EXERCISE AIM -> Repeat exactly the lines from the start through the line with "PANEL = 15.5", both ends included.

DATA SHOWN ->
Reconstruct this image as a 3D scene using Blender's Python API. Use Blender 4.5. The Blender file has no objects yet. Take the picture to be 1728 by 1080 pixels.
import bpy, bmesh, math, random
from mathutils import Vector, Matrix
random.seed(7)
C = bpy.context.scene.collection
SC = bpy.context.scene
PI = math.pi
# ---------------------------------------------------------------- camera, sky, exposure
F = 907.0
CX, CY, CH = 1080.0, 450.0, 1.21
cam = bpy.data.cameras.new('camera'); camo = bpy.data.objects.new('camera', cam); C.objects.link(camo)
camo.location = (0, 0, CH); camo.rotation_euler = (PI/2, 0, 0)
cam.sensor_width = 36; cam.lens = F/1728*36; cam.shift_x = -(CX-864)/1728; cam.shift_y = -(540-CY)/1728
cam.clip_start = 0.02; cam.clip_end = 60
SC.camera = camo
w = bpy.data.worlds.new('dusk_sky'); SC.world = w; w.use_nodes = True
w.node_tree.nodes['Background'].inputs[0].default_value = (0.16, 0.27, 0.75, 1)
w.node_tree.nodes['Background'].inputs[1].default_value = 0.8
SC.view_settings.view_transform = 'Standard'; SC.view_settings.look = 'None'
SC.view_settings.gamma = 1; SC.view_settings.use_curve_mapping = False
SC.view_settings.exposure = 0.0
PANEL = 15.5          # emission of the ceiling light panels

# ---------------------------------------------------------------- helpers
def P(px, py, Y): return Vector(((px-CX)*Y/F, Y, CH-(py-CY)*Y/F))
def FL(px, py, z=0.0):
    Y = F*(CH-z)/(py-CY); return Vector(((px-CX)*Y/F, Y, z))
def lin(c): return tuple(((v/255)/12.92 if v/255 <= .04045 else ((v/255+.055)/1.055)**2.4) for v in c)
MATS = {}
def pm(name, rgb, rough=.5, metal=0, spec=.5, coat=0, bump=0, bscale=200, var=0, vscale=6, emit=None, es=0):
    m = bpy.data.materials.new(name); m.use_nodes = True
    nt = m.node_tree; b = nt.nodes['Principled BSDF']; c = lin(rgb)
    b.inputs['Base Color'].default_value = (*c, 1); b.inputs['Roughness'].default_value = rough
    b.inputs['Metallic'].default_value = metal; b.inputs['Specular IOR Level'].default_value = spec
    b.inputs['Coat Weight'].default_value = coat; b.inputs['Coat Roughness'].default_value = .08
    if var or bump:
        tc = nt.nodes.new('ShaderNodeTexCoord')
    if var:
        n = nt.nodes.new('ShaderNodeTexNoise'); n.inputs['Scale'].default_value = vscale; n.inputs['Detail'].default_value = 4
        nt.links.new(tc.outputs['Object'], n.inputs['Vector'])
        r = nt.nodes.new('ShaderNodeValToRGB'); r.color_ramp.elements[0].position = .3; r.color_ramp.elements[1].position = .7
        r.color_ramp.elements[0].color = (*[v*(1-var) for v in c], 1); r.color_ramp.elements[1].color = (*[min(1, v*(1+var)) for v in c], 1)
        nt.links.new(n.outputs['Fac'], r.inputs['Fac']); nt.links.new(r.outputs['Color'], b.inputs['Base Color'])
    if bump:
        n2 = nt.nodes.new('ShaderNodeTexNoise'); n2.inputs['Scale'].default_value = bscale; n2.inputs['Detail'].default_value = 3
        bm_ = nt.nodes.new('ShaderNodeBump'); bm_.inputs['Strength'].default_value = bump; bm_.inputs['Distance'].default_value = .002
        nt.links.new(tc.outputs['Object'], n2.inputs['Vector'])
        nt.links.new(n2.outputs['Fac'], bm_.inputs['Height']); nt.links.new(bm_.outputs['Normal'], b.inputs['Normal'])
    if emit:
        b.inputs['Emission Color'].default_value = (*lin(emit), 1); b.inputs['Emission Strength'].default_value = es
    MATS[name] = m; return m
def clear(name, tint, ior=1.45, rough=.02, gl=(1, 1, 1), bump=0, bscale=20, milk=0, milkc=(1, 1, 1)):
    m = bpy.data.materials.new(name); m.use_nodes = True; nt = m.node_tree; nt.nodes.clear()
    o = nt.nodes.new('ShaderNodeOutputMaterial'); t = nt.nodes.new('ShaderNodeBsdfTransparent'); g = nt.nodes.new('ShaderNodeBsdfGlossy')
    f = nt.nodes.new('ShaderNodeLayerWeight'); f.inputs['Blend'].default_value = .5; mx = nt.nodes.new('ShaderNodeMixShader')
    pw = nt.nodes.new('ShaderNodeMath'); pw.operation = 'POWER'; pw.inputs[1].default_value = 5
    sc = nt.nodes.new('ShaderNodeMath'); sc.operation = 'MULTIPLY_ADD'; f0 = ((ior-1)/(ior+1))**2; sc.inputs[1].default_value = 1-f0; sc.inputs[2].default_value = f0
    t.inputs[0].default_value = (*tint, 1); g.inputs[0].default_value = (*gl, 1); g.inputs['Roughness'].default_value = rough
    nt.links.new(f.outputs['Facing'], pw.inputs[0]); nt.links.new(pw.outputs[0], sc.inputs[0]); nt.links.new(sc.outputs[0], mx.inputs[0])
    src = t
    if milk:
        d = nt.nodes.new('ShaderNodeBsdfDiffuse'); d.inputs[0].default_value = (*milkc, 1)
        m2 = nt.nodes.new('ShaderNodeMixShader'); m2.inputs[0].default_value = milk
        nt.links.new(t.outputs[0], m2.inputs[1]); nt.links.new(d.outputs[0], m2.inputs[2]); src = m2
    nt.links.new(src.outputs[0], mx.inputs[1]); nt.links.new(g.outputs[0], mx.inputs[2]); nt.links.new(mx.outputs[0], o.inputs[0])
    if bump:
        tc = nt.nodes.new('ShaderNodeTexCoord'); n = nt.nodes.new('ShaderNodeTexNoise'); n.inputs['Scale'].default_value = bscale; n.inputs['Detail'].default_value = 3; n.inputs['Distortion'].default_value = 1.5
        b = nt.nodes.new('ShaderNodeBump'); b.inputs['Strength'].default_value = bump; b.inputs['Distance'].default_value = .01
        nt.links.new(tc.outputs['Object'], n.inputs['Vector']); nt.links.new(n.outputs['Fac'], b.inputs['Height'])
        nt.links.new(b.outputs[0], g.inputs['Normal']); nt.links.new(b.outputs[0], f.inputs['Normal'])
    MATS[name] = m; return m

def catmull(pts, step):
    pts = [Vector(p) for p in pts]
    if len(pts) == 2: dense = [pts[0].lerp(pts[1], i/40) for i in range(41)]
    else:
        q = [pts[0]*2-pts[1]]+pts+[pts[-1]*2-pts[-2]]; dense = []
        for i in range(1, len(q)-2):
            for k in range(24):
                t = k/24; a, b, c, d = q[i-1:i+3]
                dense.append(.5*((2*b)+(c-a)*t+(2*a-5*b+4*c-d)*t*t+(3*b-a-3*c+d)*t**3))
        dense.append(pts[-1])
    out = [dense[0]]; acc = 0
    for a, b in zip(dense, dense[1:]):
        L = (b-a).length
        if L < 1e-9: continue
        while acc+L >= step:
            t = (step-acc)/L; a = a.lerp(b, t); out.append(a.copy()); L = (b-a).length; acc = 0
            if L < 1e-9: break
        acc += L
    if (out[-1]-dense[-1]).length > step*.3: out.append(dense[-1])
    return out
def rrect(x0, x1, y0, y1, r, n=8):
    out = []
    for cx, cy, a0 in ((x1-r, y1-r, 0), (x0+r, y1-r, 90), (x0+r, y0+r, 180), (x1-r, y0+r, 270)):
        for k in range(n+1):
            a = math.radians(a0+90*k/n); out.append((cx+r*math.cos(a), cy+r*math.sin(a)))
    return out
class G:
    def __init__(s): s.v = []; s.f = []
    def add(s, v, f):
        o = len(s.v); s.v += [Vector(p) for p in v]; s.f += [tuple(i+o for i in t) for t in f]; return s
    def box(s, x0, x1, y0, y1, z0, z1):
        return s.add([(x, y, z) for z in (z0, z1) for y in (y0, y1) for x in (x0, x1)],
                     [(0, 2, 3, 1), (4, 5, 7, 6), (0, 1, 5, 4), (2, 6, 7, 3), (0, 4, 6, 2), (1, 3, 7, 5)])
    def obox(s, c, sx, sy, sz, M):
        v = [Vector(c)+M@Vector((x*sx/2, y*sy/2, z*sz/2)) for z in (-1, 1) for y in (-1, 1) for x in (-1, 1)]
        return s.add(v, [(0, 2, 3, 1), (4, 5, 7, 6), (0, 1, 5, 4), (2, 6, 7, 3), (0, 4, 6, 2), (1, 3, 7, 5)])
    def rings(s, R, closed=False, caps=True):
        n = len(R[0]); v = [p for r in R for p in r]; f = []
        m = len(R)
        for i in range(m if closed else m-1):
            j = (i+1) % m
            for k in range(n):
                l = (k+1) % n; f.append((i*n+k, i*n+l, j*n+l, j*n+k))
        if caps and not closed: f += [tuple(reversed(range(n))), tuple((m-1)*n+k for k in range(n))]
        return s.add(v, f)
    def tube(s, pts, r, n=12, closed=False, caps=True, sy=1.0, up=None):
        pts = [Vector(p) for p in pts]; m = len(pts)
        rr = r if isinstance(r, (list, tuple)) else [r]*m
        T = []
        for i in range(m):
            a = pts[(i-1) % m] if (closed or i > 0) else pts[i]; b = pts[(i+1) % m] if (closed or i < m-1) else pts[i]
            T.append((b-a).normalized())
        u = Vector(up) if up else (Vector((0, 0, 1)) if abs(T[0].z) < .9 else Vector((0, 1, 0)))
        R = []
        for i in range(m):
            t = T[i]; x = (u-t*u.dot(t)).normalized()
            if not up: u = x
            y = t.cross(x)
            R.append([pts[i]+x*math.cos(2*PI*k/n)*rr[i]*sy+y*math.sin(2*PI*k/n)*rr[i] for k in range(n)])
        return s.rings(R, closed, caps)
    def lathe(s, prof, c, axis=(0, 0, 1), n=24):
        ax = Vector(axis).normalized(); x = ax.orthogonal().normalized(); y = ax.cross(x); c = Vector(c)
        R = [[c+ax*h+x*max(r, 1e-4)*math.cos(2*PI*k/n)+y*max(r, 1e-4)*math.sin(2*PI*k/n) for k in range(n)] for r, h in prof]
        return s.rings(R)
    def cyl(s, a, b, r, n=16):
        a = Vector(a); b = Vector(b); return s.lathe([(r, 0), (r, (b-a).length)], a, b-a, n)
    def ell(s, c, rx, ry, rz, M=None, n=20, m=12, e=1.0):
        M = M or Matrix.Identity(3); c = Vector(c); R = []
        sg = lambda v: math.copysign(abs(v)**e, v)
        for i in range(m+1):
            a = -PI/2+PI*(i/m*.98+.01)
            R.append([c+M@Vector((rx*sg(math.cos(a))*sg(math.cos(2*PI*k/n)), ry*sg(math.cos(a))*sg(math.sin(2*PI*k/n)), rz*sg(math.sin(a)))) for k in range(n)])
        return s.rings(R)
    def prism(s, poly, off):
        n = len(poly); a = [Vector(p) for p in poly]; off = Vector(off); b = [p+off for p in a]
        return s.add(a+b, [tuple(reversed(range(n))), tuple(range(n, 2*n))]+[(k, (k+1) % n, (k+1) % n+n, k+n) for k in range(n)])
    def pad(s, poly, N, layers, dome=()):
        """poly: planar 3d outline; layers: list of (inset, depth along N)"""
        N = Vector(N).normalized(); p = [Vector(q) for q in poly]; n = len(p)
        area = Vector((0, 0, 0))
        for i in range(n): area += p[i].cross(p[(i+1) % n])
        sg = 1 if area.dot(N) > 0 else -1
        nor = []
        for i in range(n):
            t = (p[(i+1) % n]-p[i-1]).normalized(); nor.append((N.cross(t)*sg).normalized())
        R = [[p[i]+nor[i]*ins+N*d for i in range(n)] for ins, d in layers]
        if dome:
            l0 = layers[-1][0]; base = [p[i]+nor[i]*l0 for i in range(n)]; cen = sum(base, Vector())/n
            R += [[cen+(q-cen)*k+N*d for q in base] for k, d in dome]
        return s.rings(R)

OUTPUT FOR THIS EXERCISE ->
Reconstruct this image as a 3D scene using Blender's Python API. Use Blender 4.5. The Blender file has no objects yet. Take the picture to be 1728 by 1080 pixels.
import bpy, bmesh, math, random
from mathutils import Vector, Matrix
random.seed(7)
C = bpy.context.scene.collection
SC = bpy.context.scene
PI = math.pi
# ---------------------------------------------------------------- camera, sky, exposure
F = 907.0
CX, CY, CH = 1080.0, 450.0, 1.21
cam = bpy.data.cameras.new('camera'); camo = bpy.data.objects.new('camera', cam); C.objects.link(camo)
camo.location = (0, 0, CH); camo.rotation_euler = (PI/2, 0, 0)
cam.sensor_width = 36; cam.lens = F/1728*36; cam.shift_x = -(CX-864)/1728; cam.shift_y = -(540-CY)/1728
cam.clip_start = 0.02; cam.clip_end = 60
SC.camera = camo
w = bpy.data.worlds.new('dusk_sky'); SC.world = w; w.use_nodes = True
w.node_tree.nodes['Background'].inputs[0].default_value = (0.16, 0.27, 0.75, 1)
w.node_tree.nodes['Background'].inputs[1].default_value = 0.8
SC.view_settings.view_transform = 'Standard'; SC.view_settings.look = 'None'
SC.view_settings.gamma = 1; SC.view_settings.use_curve_mapping = False
SC.view_settings.exposure = 0.0
PANEL = 15.5          # emission of the ceiling light panels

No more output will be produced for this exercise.